To avoid forgetting the call to endNestedRecording, consider using the RAII class ScopedNestedRecording.
endNestedRecording¶
void endNestedRecording() ends a nested recording.
Checkpoint Callback Memory Management¶
pushCallback¶
void pushCallback(callback_type cb) lets this tape handle the de-allocation of the given callback, destroying the dynamically-allocated cb.
When the tape is destructed, it also destructs all callbacks that have been registered using this function.
Use this if checkpoints are created in a stateless function to avoid having to track and destroy checkpoint callbacks manually.
getLastCallback¶
callback_type getLastCallback() obtains the last CheckpointCallback object that has been pushed with pushCallback.
This can be useful if multiple subsequent checkpoints can be added to the same checkpoint callback object.
Throws OutOfRange: if the callback stack is empty.
Gives strong exception safety guarantee - tape state unchanged in case of exception.
getNumCallbacks¶
size_type getNumCallbacks() const gets the number of callback objects that have been pushed by pushCallback.
haveCallbacks¶
bool haveCallbacks() const checks if there have been any checkpoint callbacks registered by pushCallback.
popCallback¶
void popCallback() removes the callback object that has been last pushed by pushCallback.

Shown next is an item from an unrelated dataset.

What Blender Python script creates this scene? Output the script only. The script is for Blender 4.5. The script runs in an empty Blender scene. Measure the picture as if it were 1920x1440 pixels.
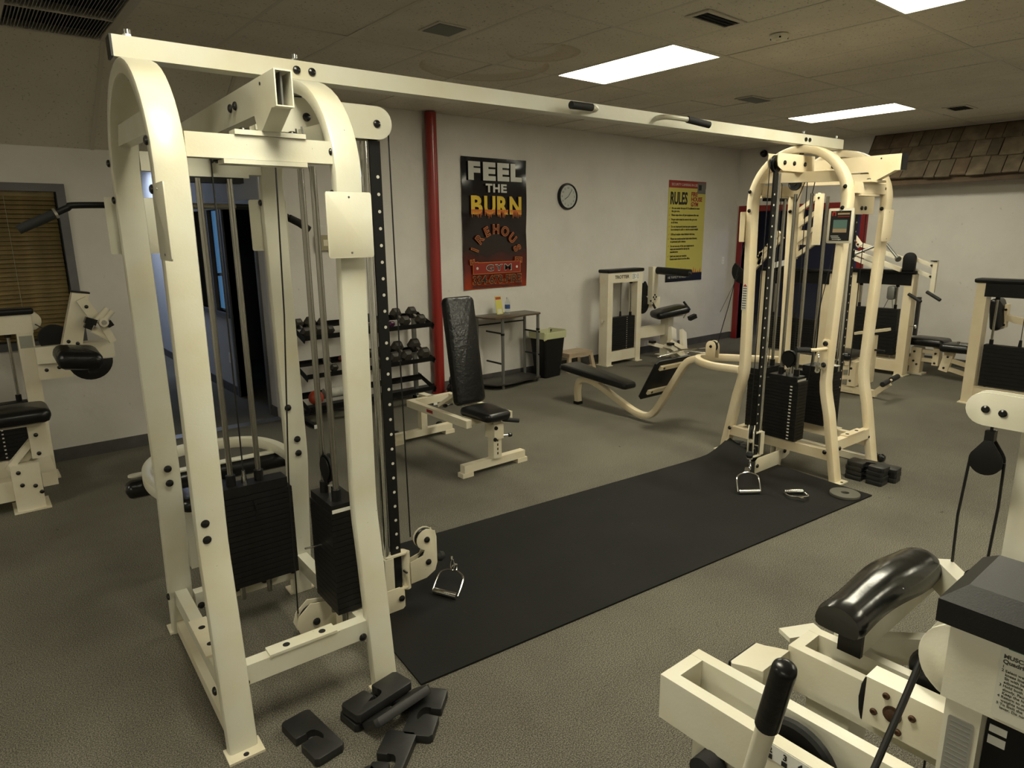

It throws OutOfRange if the stack of callbacks is empty
Gives strong exception safety guarantee - tape state unchanged in case of exception.
ScopedNestedRecording¶
Convenience RAII class to ensure that a call to Tape<T>::newNestedRecording is always followed by the corresponding Tape<T>::endNestedRecording.
It should be constructed on the stack. On creation it starts a nested recording on the corresponding tape, and on destruction it ends the nested recording. This is useful for checkpoint callbacks, i.e. within the implementation of CheckpointCallback<TapeType>::computeAdjoints.
Construct and Destruct¶
The constructor starts a new nested recording on the given tape and track it with this object. It calls newNestedRecording on the given tape.
The destructor calles endNestedRecording on the given tape automatically.
Member Functions¶
computeAdjoints¶
void computeAdjoints() computes adjoints within the nested recording.
incrementAdjoint¶
void incrementAdjoint(TapeType::slot_type slot, const TapeType::value_type& value) increments the adjoint given by the slot by the given value, similar to Tape<T>::incrementAdjoint.
getTape¶
TapeType* getTape() returns the underlying tape for this nested recording.